SHORT PROBLEM: Below are the records. Retype, exactly, the lines from the first through the line with "m.build('pump_set', DARKPIPE, core)", and leave out the pictures.
════
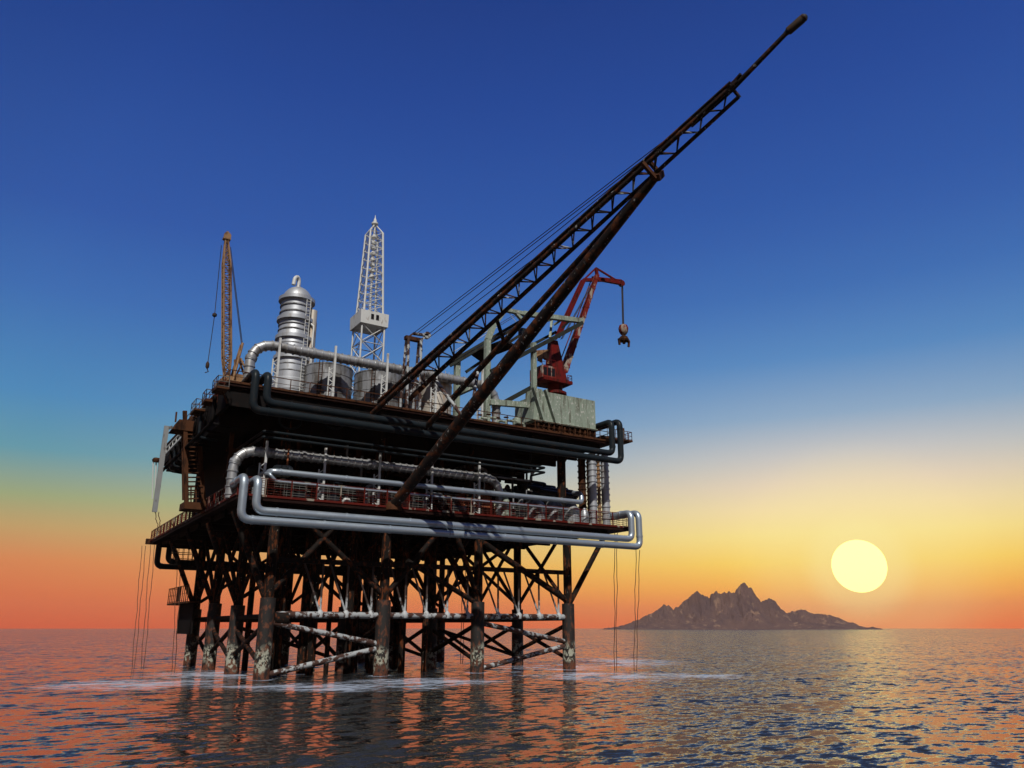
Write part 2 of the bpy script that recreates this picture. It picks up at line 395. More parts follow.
for k, px in enumerate((508, 516, 524, 533, 542, 551, 559, 567)):
    p = at(px, 489 + (k * 5) % 4, 13); m.box((p.x - 1.1, 12.4, ZL + .006), (p.x + 1.2, 14 + k % 3, p.z)); m.lathe((p.x, 13.2, p.z), [(.5, 0), (.5, .4), (.2, .8)], 10)
m.build('pump_set', DARKPIPE, core)

def railing(path, h, step, mesh, name, mat, parent, postw=.12):
    m = M(); path = [V(p) for p in path]
    for a, b in zip(path, path[1:]):
        n = max(1, round((b - a).length / step))
        for k in range(n + 1):
            p = a.lerp(b, k / n); m.beam(p, p + V((0, 0, h)), postw, postw, (0, 1, 0))
        for q in ((1, .96, .5, .08) if mesh < 1 else (1, .86, .7, .54, .38, .22)):
            m.beam(a + V((0, 0, h * q)), b + V((0, 0, h * q)), .05, .05)
        if mesh:
            n2 = int((b - a).length / .8)
            for k in range(n2): p = a.lerp(b, (k + .5) / n2); m.beam(p, p + V((0, 0, h)), .035, .035, (0, 1, 0))
    return m.build(name, mat, parent)
railing([(LX0 + .1, LY0 + .1, ZL), (LX1 - .1, LY0 + .1, ZL), (LX1 - .1, LY0 + 20, ZL)], 2.0, 2.9, 1, 'railing', WRAIL, ld, .05)
railing([(LX0 + .1, LY0 + .04, ZL), (LX1 - .1, LY0 + .04, ZL)], 2.3, 3.3, 0, 'railing', RAIL, ld, .15)
railing([(LX0 + .1, LY0 + .2, ZL), (LX0 + .1, LY1 - 1, ZL)], 1.9, 3.2, 0, 'railing', RAIL, ld, .2)
railing([(LX0 + .3, LY0 + .3, ZL), (LX0 + .3, LY1 - 1, ZL)], 2.1, 1.4, 1, 'railing', WRAIL, ld, .06)
railing([(UX0 + .1, UY0 + .1, ZU), (UX1 - .1, UY0 + .1, ZU), (UX1 - .1, UY1 - 1, ZU)], 1.6, 2.6, 0, 'railing', BROWN, ud, .10)
railing([(UX0 + .1, UY0 + .2, ZU), (UX0 + .1, UY0 + 32, ZU)], 1.6, 2.2, 0, 'railing', WRAIL, ud, .09)
# ledge and long handrail on the outer flank of the upper deck
a, b = atX(165.5, 455, UX0 - .6), atX(183, 437, UX0 - .6)
m = M(); m.beam(a, b, .5, .35); m.beam(a + V((0, 0, 1.2)), b + V((0, 0, 1.2)), .16, .16)
for k in range(6): p = a.lerp(b, k / 5); m.beam(p, p + V((0, 0, 1.2)), .12, .12, (0, 1, 0))
m.build('ledge_walkway', WHITE, P)
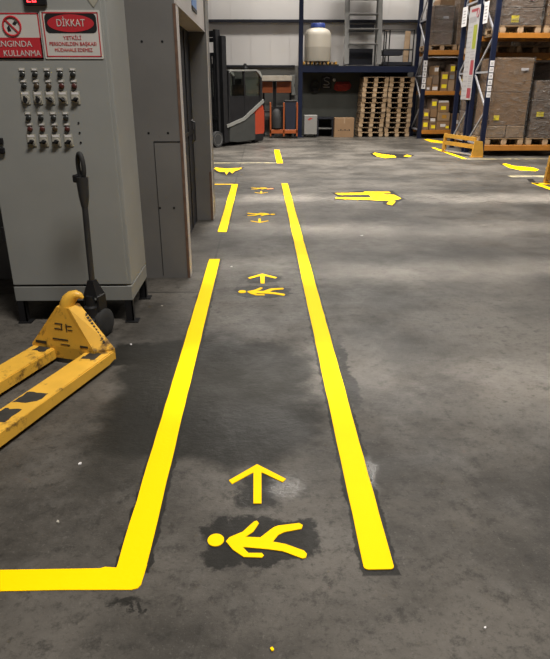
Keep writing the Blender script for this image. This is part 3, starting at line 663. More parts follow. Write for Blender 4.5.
# cab: pillars, roof, glass
roofp = [(.02, 1.78), (-.04, 1.86), (-1.10, 1.885), (-1.26, 1.84), (-1.36, 1.70), (-1.30, 1.68), (-1.2, 1.78), (-1.08, 1.845), (-.06, 1.82)]
q = MB()
for s_ in (-1, 1): q.prism(roofp, s_ * .48 - .035, s_ * .48 + .035, 'y')
q.box(-1.1, -.04, -.48, .48, 1.83, 1.865); q.build('overhead_guard', M['fork_trim'], FK)
for s_ in (-1, 1):
    q = MB(); q.bar((.05, s_ * .47, .5), (.0, s_ * .47, 1.83), .07, .07); q.bar((-.62, s_ * .47, .62), (-.60, s_ * .47, 1.85), .05, .045); q.bar((-1.30, s_ * .47, 1.0), (-1.30, s_ * .47, 1.74), .08, .06)
    q.bar((.03, s_ * .47, 1.22), (-1.3, s_ * .47, 1.22), .03, .03)
    q.build('cab_pillar', M['black'], FK)
    dp = MB().prism([(.03, .52), (.02, 1.2), (-1.28, 1.2), (-1.3, 1.05), (-.7, .70)], s_ * .475 - .012, s_ * .475 + .012, 'y').build('door_panel', M['black'], FK)
    MB().prism([(.0, 1.24), (-.01, 1.80), (-1.05, 1.83), (-1.2, 1.75), (-1.27, 1.66), (-1.27, 1.24)], s_ * .485 - .004, s_ * .485 + .004, 'y').build('side_window', M['glass'], FK)
MB().box(-1.31, -1.30, -.42, .42, 1.1, 1.7).build('rear_window', M['glass'], FK)
q = MB(); q.box(-.95, -.45, -.24, .24, .7, .95, .04, 2); q.box(-1.02, -.88, -.23, .23, .9, 1.52, .05, 2); q.box(-1.02, -.92, -.13, .13, 1.5, 1.66, .03, 2); q.build('seat', M['rubber'], FK, True)
q = MB(); q.tube([(-.28 + .05 * math.cos(a), .15 * math.sin(a), 1.12 + .14 * math.cos(a) * .6) for a in [2 * PI * k / 20 for k in range(20)]], .014, 8, True); q.tube([(-.1, 0, .6), (-.28, 0, 1.12)], .03, 8); q.build('steering_wheel', M['black'], FK, True)
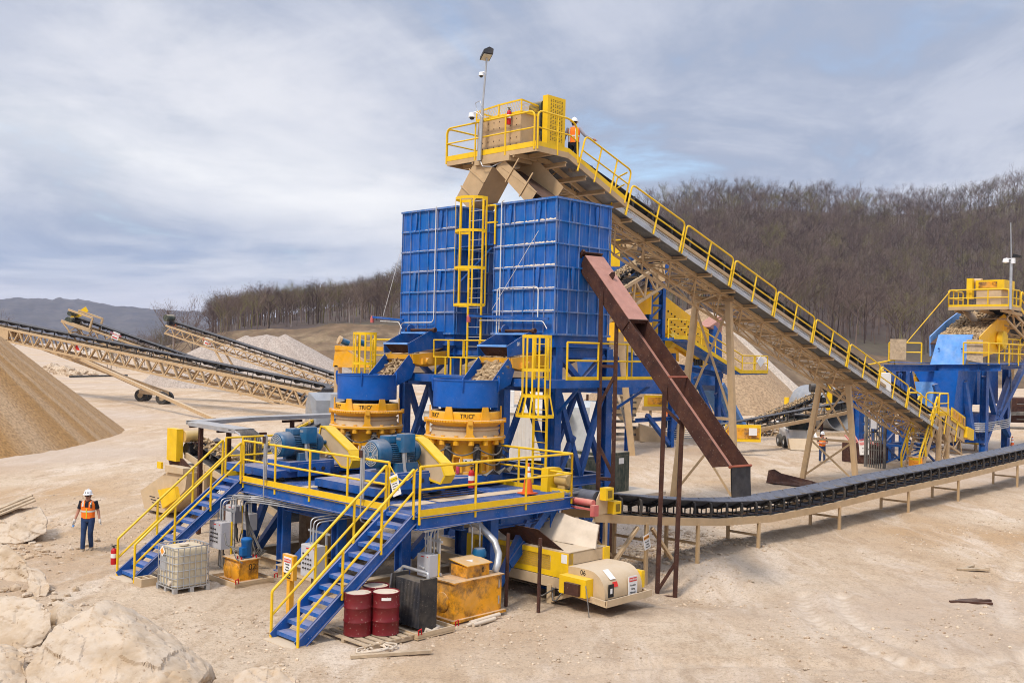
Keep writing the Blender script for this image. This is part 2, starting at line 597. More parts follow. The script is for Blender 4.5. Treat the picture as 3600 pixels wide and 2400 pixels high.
def ground_material():
 m = bpy.data.materials.new('limestone_dust_ground')
 m.use_nodes = True
 nt = m.node_tree
 N, L = nt.nodes, nt.links
 bs = N['Principled BSDF']
 bs.inputs['Roughness'].default_value = .95
 bs.inputs['Specular IOR Level'].default_value = .15
 geo = N.new('ShaderNodeNewGeometry')

 def noise(scale, det=6, rg=.6, sc3=None, dist=0.):
  n = N.new('ShaderNodeTexNoise')
  n.inputs['Scale'].default_value = scale
  n.inputs['Detail'].default_value = det
  n.inputs['Roughness'].default_value = rg
  n.inputs['Distortion'].default_value = dist
  v = geo.outputs['Position']
  if sc3:
   mp = N.new('ShaderNodeMapping')
   mp.inputs['Scale'].default_value = sc3
   mp.inputs['Rotation'].default_value = (0, 0, R(-52))
   L.new(v, mp.inputs['Vector'])
   v = mp.outputs[0]
  L.new(v, n.inputs['Vector'])
  return n.outputs['Fac']

 def rng(f, a, b, c=0., d=1.):
  r = N.new('ShaderNodeMapRange')
  for k, v in zip(('From Min', 'From Max', 'To Min', 'To Max'), (a, b, c, d)):
   r.inputs[k].default_value = v
  L.new(f, r.inputs['Value'])
  return r.outputs['Result']

 def mix(f, a, b, mode='MIX'):
  x = N.new('ShaderNodeMix')
  x.data_type = 'RGBA'
  x.blend_type = mode
  for s_, v in ((0, f), (6, a), (7, b)):
   if isinstance(v, float):
    x.inputs[s_].default_value = v
   elif isinstance(v, tuple):
    x.inputs[s_].default_value = (*v, 1)
   else:
    L.new(v, x.inputs[s_])
  return x.outputs[2]
 c = mix(rng(noise(.22, 5, .6), .38, .62), (.62, .49, .35), (.53, .385, .25))
 c = mix(rng(noise(.09, 4, .55), .5, .68, 0, .75), c, (.47, .285, .13))
 c = mix(rng(noise(.55, 6, .68, (1, .28, 1), .6), .52, .66, 0, .75), c, (.72, .60, .47))
 c = mix(rng(noise(1.2, 8, .75, (1, .35, 1)), .50, .66, 0, .75), c, (.40, .275, .165))
 c = mix(rng(noise(3.1, 7, .75), .54, .68, 0, .6), c, (.30, .205, .125))
 c = mix(rng(noise(7, 6, .8), .52, .66, 0, .5), c, (.30, .205, .13))
 c = mix(rng(noise(16, 4, .8), .50, .70, 0, .65), c, (.24, .17, .11))
 c = mix(rng(noise(30, 3, .7), .56, .76, 0, .55), c, (.74, .64, .52))
 c = mix(rng(noise(.045, 3, .5), .50, .62, 0, .6), c, (.50, .405, .325))
 at = N.new('ShaderNodeAttribute')
 at.attribute_name = 'wear'
 c = mix(rng(at.outputs['Fac'], 0, 1, 0, .7), c, (.72, .61, .48))
 at2 = N.new('ShaderNodeAttribute')
 at2.attribute_name = 'damp_shade'
 c = mix(at2.outputs['Fac'], c, (.17, .125, .085))
 L.new(c, bs.inputs['Base Color'])
 bp = N.new('ShaderNodeBump')
 bp.inputs['Strength'].default_value = .75
 bp.inputs['Distance'].default_value = .07
 a = noise(9, 8, .75)
 L.new(a, bp.inputs['Height'])
 bp2 = N.new('ShaderNodeBump')
 bp2.inputs['Strength'].default_value = .5
 bp2.inputs['Distance'].default_value = .03
 L.new(noise(38, 4, .8), bp2.inputs['Height'])
 L.new(bp.outputs[0], bp2.inputs['Normal'])
 L.new(bp2.outputs[0], bs.inputs['Normal'])
 return m

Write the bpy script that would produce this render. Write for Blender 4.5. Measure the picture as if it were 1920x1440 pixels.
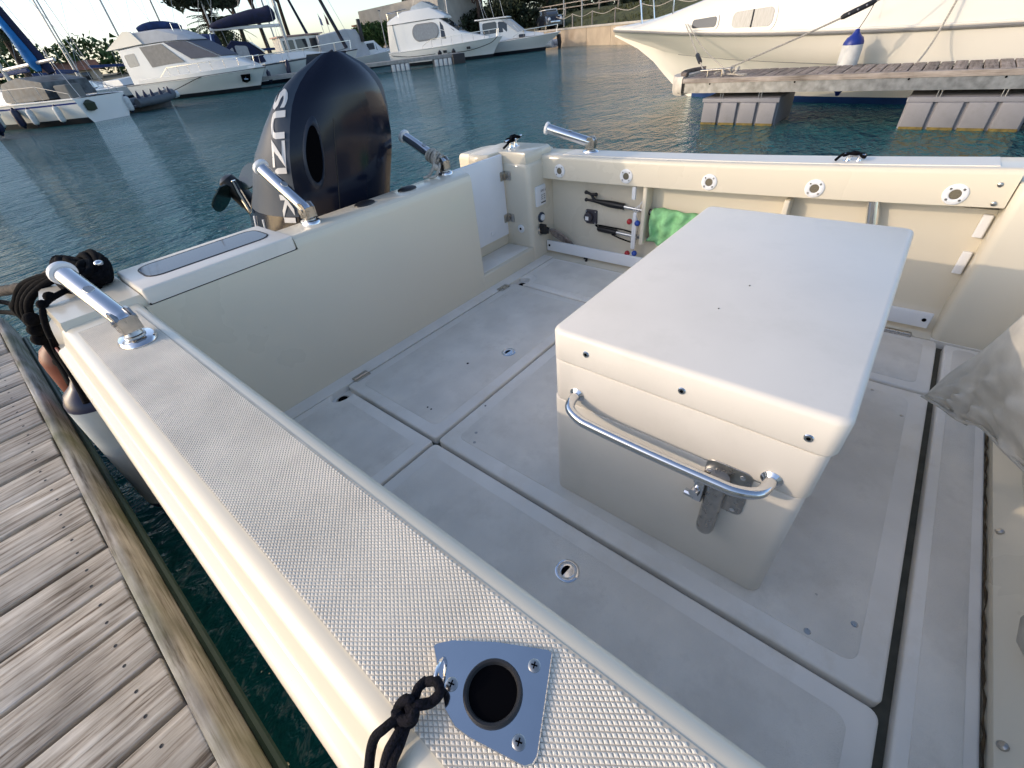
════
TASK RESPONSE:
Write part 2 of the bpy script that recreates this picture. It picks up at line 395. More parts follow.
for k, px in enumerate((508, 516, 524, 533, 542, 551, 559, 567)):
    p = at(px, 489 + (k * 5) % 4, 13); m.box((p.x - 1.1, 12.4, ZL + .006), (p.x + 1.2, 14 + k % 3, p.z)); m.lathe((p.x, 13.2, p.z), [(.5, 0), (.5, .4), (.2, .8)], 10)
m.build('pump_set', DARKPIPE, core)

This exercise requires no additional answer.